The private equity guide to management
We’d come out of a period of employment under private equity ownership. Their swaggering superiority had alienated every good employee they had and sent profitability into a nosedive.
So basically, we set up a company where the question in any given situation was: what would private equity do?
And the answer was: do the exact opposite of that.
It’s an invaluable compass. They hire gangs of MBAs, we hire gangs of good frontline people. Or as many as we could afford at the time, but now it’s gangs. They cut budgets for working assets, we buy as much as we can.
They demand a dozen or so reports from managers to compile massive board reports. We have never asked any of our business partners for a budget. We know they’re going to deliver the best numbers they can, and making them commit to twelve-months-out guesswork is a waste of their time.
Mission statements provide no mission at all
The Everything Opposite strategy sounds like something you grow out of in a few years, but you’d be surprised how far you can scale this kind of thing.
If you express it in terms people can understand. Most business plans are full of worthy-sounding blather. Embrace excellence across all areas of performance. Respect key stakeholders. Deliver value.
Excellence, value, respect and all the other mission statement words are so open to individual interpretation they’re meaningless. There’s no clear action that comes from them. And they all sound the same, like endless Hallmark greeting cards.
I wrote our Ten Commandments on a plane trip in the first month of our business. It was a simple summary of all that my co-founders and I had discussed before we hit the go button.
Scene Change Ten Commandments
- Look after the crew.
- If it’s going to make us money, buy it now.
- Chase profitability, not size. We don’t have to be everywhere.
- We are comfortable saying ‘no’.
- We’re in this to create long-term income, not to float or sell off to finance pigs.
- Low group overheads.
- Talk to people rather than just emailing.
- One short report a month is just fine.
- Make the good people think: “I want to work there.”
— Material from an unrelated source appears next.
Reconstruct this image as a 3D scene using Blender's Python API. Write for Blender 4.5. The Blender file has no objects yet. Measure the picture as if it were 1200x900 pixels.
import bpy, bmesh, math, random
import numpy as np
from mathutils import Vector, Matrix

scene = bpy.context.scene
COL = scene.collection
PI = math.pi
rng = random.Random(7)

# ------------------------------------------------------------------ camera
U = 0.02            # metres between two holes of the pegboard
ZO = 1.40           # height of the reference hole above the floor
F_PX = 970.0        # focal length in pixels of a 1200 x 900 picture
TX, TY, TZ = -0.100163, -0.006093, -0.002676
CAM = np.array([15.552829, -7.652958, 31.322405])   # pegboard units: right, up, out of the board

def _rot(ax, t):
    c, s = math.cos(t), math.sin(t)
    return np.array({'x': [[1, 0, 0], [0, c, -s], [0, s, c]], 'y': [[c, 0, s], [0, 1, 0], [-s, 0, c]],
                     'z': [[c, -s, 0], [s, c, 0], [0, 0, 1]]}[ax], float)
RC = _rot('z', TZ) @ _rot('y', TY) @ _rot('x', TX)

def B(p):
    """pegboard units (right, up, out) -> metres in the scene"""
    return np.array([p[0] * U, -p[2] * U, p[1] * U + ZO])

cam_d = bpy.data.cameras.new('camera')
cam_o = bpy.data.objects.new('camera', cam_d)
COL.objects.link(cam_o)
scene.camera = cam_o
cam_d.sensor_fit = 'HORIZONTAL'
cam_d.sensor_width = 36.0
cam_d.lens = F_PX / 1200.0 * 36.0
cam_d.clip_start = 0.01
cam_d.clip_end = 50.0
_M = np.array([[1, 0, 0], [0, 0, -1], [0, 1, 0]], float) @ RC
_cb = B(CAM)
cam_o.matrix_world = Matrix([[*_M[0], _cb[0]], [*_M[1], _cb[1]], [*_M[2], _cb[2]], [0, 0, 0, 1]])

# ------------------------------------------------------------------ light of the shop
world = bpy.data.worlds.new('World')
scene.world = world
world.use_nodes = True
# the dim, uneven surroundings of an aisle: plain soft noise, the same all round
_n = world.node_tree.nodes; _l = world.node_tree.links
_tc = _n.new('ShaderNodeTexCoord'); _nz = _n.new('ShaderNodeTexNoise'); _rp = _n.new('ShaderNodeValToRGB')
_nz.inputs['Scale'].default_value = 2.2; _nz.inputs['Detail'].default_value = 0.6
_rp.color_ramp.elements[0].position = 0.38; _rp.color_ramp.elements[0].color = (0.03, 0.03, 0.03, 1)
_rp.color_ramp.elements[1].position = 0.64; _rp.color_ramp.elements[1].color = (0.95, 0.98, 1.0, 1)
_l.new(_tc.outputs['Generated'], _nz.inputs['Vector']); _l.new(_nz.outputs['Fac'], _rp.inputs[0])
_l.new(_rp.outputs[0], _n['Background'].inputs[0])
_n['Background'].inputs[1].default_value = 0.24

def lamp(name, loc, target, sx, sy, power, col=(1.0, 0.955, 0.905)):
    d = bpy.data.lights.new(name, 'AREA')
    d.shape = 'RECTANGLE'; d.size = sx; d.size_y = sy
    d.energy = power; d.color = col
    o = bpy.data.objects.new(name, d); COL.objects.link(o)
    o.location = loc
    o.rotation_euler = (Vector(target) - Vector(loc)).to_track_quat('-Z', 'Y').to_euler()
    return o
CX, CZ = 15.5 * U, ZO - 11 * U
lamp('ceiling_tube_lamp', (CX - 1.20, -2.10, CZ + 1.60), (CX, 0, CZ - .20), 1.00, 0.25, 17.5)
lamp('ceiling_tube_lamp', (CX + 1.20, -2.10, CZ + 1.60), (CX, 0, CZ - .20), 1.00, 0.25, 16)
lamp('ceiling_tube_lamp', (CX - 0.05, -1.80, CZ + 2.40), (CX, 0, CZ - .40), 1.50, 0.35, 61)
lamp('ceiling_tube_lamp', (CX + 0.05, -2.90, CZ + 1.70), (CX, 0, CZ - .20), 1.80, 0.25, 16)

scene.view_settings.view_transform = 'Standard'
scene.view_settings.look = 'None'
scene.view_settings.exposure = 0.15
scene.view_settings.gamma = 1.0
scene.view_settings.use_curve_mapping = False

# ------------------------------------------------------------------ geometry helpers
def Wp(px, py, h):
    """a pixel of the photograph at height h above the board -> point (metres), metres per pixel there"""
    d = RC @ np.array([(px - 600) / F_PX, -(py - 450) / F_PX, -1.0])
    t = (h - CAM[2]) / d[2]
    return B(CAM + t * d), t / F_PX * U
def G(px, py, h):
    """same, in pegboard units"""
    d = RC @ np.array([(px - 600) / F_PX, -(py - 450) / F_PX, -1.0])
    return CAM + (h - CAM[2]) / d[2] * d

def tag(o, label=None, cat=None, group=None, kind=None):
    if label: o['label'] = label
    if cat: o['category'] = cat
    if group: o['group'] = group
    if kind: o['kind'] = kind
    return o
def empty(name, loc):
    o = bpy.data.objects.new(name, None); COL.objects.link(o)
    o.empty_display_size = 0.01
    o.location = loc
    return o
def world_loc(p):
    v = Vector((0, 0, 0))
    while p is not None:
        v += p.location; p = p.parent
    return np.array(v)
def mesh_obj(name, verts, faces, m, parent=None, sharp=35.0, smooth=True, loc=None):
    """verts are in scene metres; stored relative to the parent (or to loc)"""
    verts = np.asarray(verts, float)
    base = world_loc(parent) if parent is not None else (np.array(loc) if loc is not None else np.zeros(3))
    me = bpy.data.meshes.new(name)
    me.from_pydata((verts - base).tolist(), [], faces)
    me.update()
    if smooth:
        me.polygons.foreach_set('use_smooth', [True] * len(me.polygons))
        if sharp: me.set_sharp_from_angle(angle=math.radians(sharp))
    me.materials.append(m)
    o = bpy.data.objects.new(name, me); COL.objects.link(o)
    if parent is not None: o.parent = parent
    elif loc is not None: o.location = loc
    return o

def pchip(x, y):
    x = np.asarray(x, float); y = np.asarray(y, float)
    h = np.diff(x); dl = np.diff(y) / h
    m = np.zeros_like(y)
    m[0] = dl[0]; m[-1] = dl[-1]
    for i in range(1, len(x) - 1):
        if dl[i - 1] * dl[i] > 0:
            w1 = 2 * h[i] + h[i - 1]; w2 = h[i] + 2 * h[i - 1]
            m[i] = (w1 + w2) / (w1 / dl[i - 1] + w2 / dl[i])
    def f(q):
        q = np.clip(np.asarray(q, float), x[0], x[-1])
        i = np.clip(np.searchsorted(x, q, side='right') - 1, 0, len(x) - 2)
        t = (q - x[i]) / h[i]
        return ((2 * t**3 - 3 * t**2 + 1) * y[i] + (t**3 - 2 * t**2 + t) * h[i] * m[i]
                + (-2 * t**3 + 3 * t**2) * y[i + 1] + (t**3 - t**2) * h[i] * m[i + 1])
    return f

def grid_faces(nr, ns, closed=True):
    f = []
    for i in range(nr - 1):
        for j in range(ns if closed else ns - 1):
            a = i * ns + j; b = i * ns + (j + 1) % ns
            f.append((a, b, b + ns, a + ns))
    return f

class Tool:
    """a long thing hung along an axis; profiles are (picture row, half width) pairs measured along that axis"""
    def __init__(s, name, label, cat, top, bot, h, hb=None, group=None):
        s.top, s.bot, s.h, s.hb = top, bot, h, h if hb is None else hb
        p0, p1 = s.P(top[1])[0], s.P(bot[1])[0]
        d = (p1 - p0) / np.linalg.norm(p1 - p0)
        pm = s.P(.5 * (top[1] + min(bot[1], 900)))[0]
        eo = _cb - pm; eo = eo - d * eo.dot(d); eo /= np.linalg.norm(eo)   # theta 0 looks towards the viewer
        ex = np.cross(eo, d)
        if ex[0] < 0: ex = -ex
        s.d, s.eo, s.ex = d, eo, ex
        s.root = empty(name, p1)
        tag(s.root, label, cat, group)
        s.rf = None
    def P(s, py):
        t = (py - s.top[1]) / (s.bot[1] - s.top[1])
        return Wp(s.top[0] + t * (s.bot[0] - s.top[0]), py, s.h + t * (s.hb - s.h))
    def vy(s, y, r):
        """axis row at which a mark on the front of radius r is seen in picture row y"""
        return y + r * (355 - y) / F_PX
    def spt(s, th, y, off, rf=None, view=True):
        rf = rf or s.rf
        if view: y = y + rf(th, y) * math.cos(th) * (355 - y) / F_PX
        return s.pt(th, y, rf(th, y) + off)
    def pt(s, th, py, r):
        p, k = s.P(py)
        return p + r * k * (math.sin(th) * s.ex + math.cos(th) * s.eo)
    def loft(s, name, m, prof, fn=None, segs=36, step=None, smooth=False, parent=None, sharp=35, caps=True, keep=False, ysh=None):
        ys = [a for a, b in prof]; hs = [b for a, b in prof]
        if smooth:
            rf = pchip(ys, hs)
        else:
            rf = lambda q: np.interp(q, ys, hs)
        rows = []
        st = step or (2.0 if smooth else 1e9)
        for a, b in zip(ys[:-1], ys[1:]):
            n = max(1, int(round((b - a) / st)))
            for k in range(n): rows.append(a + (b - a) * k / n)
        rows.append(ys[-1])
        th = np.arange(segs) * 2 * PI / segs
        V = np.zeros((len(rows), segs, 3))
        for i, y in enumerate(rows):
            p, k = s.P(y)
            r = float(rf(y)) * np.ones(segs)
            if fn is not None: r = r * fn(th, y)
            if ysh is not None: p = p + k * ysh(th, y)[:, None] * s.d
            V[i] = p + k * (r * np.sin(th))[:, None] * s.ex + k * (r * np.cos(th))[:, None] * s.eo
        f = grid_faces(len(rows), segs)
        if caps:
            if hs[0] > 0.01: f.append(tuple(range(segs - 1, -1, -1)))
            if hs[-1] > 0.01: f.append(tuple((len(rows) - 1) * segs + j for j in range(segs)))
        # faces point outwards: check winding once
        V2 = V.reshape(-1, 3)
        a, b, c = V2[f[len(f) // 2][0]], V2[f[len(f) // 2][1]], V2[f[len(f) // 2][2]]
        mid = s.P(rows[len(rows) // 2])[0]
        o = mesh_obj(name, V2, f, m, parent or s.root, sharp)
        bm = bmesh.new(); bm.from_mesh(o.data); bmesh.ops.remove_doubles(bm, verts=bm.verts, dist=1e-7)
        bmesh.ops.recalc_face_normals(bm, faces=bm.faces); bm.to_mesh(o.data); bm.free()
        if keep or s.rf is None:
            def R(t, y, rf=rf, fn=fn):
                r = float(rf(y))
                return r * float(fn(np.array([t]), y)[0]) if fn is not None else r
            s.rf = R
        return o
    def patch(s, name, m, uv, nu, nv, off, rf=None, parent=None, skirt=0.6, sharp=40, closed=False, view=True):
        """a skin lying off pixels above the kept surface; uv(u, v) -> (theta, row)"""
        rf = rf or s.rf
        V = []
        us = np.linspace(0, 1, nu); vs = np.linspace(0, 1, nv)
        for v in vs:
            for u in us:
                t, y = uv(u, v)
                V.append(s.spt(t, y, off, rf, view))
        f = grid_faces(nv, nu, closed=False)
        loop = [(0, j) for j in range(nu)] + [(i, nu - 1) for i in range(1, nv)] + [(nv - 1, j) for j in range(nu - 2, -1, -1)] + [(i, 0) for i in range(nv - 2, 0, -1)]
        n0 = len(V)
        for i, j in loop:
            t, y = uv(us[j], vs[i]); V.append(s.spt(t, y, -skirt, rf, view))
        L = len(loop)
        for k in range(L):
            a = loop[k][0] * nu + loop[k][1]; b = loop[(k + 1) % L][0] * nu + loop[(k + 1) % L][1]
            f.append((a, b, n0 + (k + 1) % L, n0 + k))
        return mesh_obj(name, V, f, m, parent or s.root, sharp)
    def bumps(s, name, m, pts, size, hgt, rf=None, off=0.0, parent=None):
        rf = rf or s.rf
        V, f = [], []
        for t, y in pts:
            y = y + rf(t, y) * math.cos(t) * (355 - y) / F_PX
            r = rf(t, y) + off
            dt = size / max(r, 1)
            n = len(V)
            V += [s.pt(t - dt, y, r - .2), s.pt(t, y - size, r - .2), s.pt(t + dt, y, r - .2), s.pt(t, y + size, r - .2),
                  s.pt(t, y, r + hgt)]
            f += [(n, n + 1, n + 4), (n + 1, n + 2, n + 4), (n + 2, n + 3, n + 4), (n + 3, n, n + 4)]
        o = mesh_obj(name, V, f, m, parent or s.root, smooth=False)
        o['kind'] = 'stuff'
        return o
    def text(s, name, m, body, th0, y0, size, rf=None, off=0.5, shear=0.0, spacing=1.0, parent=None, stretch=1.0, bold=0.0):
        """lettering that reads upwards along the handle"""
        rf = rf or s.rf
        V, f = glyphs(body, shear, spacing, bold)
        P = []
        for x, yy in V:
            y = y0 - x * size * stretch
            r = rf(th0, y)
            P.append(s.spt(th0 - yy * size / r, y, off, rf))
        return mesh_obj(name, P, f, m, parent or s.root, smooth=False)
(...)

- No fucking Blackberries.
You can thank me in 2039
Okay, number 10 got comically old pretty fast.
We were not to know Steve Jobs would release the iPhone a month later and bring relentless work contact into everyone’s private lives.
But the point remains. At the time, the private equity folk were pinging everyone with trivial demands late at night and on weekends and expecting answers.
Don’t fucking do that, regardless of the medium.
Other than that, I can’t think of a single management issue we’ve experienced since that isn’t covered by this basic list. If you’re in a start-up situation, I really recommend it. It’s helpful and lots of fun.
Get a notepad.
Write: “How to fix ten things I hate about where I work now.” You’re on your way.
In sixteen years, you’ll meet great people who like where you were going with that list, and doing an amazing job.
You can thank me then, hopefully I’ll be a real grandparent.